What’s a watt? Get on a bike.

I checked the output of our rooftop solar panels just now, at 11:28 a.m. On a sunny, brisk Denver day (briskness doesn’t affect solar output), our 13 east-facing 220-watt panels were cranking out 2,476 watts, according to the inverter in the garage. Wife’s got the dryer running, but I’d assume we’re still feeding power back into the grid. The washer just went on, which just led me to walk around the house to the sidewalk to check the net meter — indeed, still running backwards.

I’ve injured my foot and can’t run at the moment (plantar fasciitis), so I’ve spent a bit of time on the basement recumbent exercise bike. It tells me how far I’ve gone, my heart rate, and watts. I’m skeptical of the distance bit, which would depend on the bike, the terrain, the wind and so forth. The heart rate and the watt count I trust, though.

A watt, according to the Wikipedia entry, is “the rate at which work is done when an object’s velocity is held constant at one meter per second against constant opposing force of one newton.” It adds the descriptor, “A laborer over the course of an 8-hour day can sustain an average output of about 75 watts; higher power levels can be achieved for short intervals and by athletes,” with attribution to  Marks’ Standard Handbook for Mechanical Engineers 11th Edition. A bright incandescent bulb burns about 75 watts (the dryer upstairs, which given the sun outside probably isn’t strictly necessary, to think of it, is probably humming at 800-1000 watts), so the the laborer reference is a help. But what kind of of labor? Ditch digging? Pedicab services? Carpentry?

Get on a bike, though, and you get some perspective. Mark Cavendish, the acclaimed cyclist sprinter, is said to hit 1,600 watts in brief spurts, and Tour de France riders average about 260 or so over the entire race. So the solar panels up on the roof were, at 11:28 a.m., cranking out the equivalent of 1.54 Mark Cavendishes blowing away the field at the  finish line. It’d be  625,000 Cavendishes at speed to do the equivalent of a 1,000 megawatt (1 gigawatt) coal or nuke plant. But they’re just numbers until you get on your own watt-counting bike.

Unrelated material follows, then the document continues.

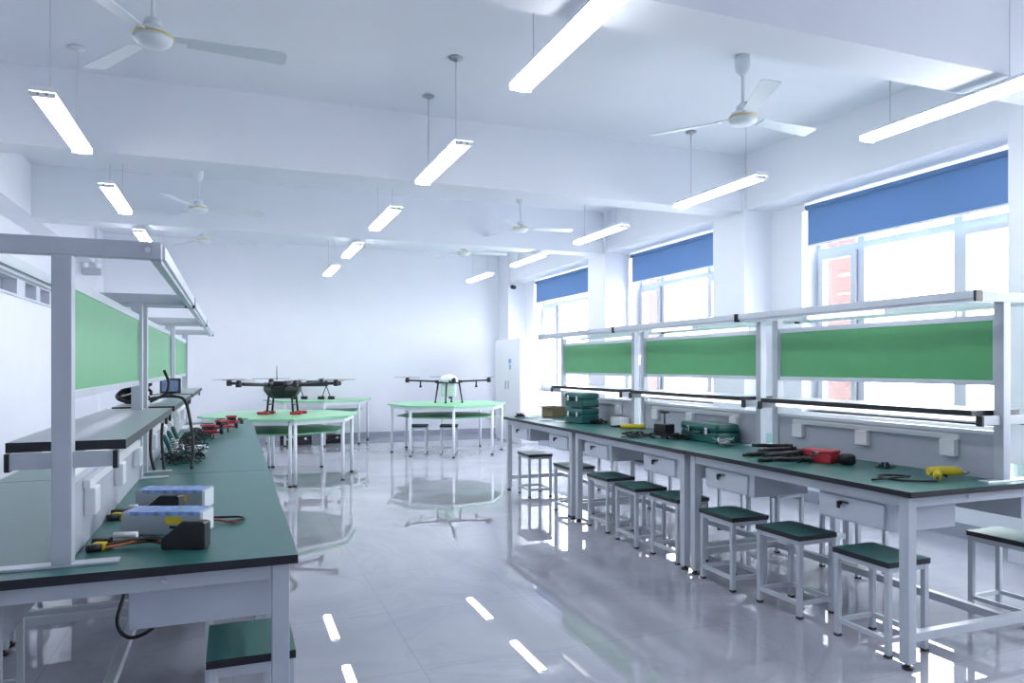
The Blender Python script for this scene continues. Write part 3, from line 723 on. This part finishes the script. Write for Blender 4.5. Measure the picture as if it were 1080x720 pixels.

Anything over 230 watts starts to hurt and is more or less unsustainable for more than 15-20 minutes for someone in decent but not great shape (me). That’s less than a tenth of what our inert-looking rooftop-panel array is doing right now. Which is to say: when the sun’s overhead, each solar panel on my roof can do the work of me at stress.

1 Comment

  • Andy Logan Posted April 11, 2011 9:10 am

    Nice blog and a good perspective on watts. I always say that people would be more careful with what they eat if they banked calories. For example, get on that exercise bike and see how hard it is to burn 200 calories. Then, see if that can of Coke is really worth it.